Berkaitan dengan faktor pekerjaan, kadang-kadang proses pengamatan terikat pada situasi birokrasi dan profesi, dimana pengamat harus tunduk pada izin dan persyaratan yang ditentukan untuk mengadakan pengamatan. Misalnya pada ruang lingkup tertentu saja, dengan penggunaan alat-alat yang ditentukan.
Berkaitan dengan faktor ekonomi, pengalaman para pengamat di negara-negara lain menunjukkan bahwa lebih mudah mengadakan pengamatan terhadap orang-orang dengan status ekonomi rendah daripada terhadap orang-orang dengan status ekonomi yang tinggi.

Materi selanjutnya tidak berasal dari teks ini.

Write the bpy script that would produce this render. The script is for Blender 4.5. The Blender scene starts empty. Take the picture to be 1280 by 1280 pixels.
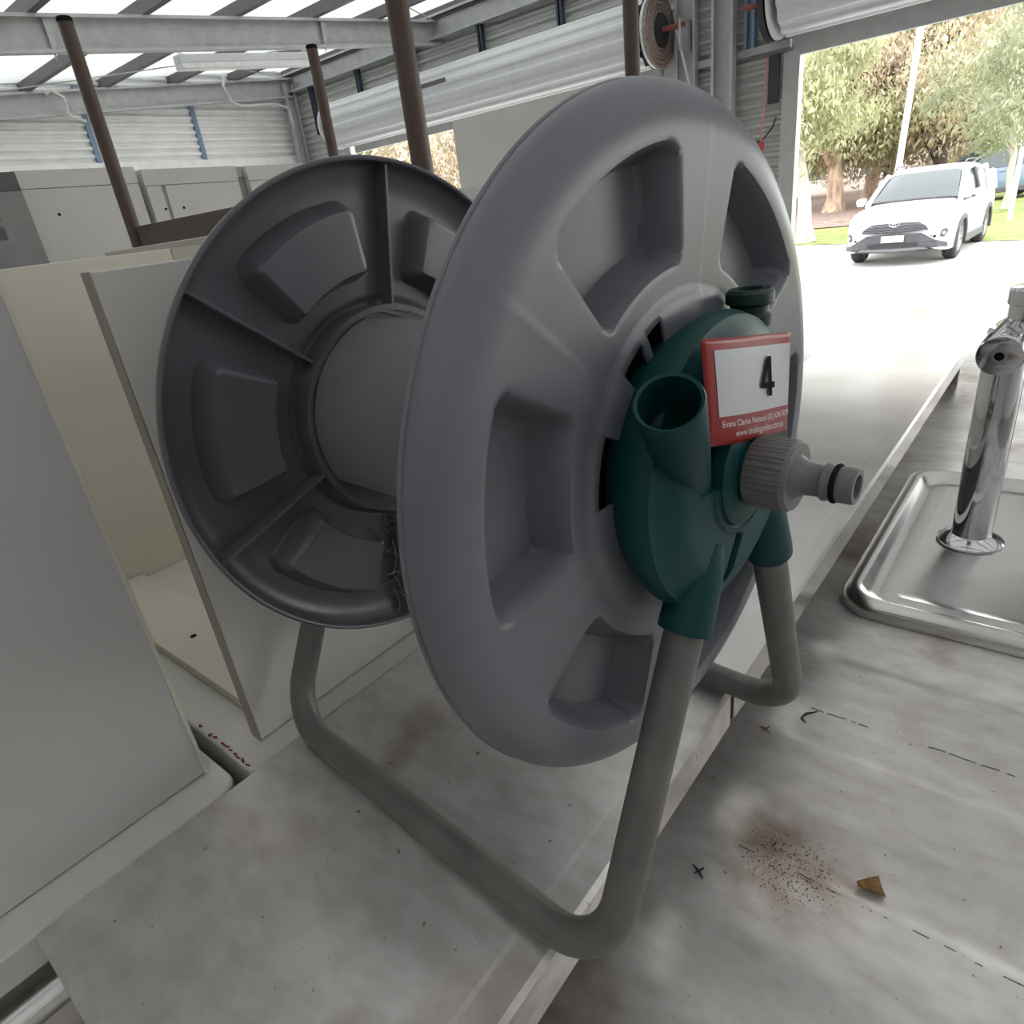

Berkaitan dengan faktor politis dan hukum ada golongan-golongan tertentu yang secara politis tidak boleh diganggu dengan pengamatan-pengamatan. Mislanya mereka yang menduduki jabatan tinggi. Keadaan demikian ini disahkan oleh hukum, baik hukum tertulis maupun hukum tidak tertulis.
Berkaitan dengan faktor kebudayaan khusus, dalam masyarakat kadang-kadang terdapat kebudayaan khusus yang berlawanan (counter culture) dengan kebudayaan umum. Kebudayaan khusus semacam ini seringkali menolak pengamatan-pengamatan terhadap mereka.
Berkaitan dengan faktor normatif, pengamat perlu sekali mempertimbangkan norma hukum, norma kesusilaan, norma kesopanan, norma kepercyaan yang berlaku dalam masyarakat yang menjadi objek pengamatan (Soemitro, 1998).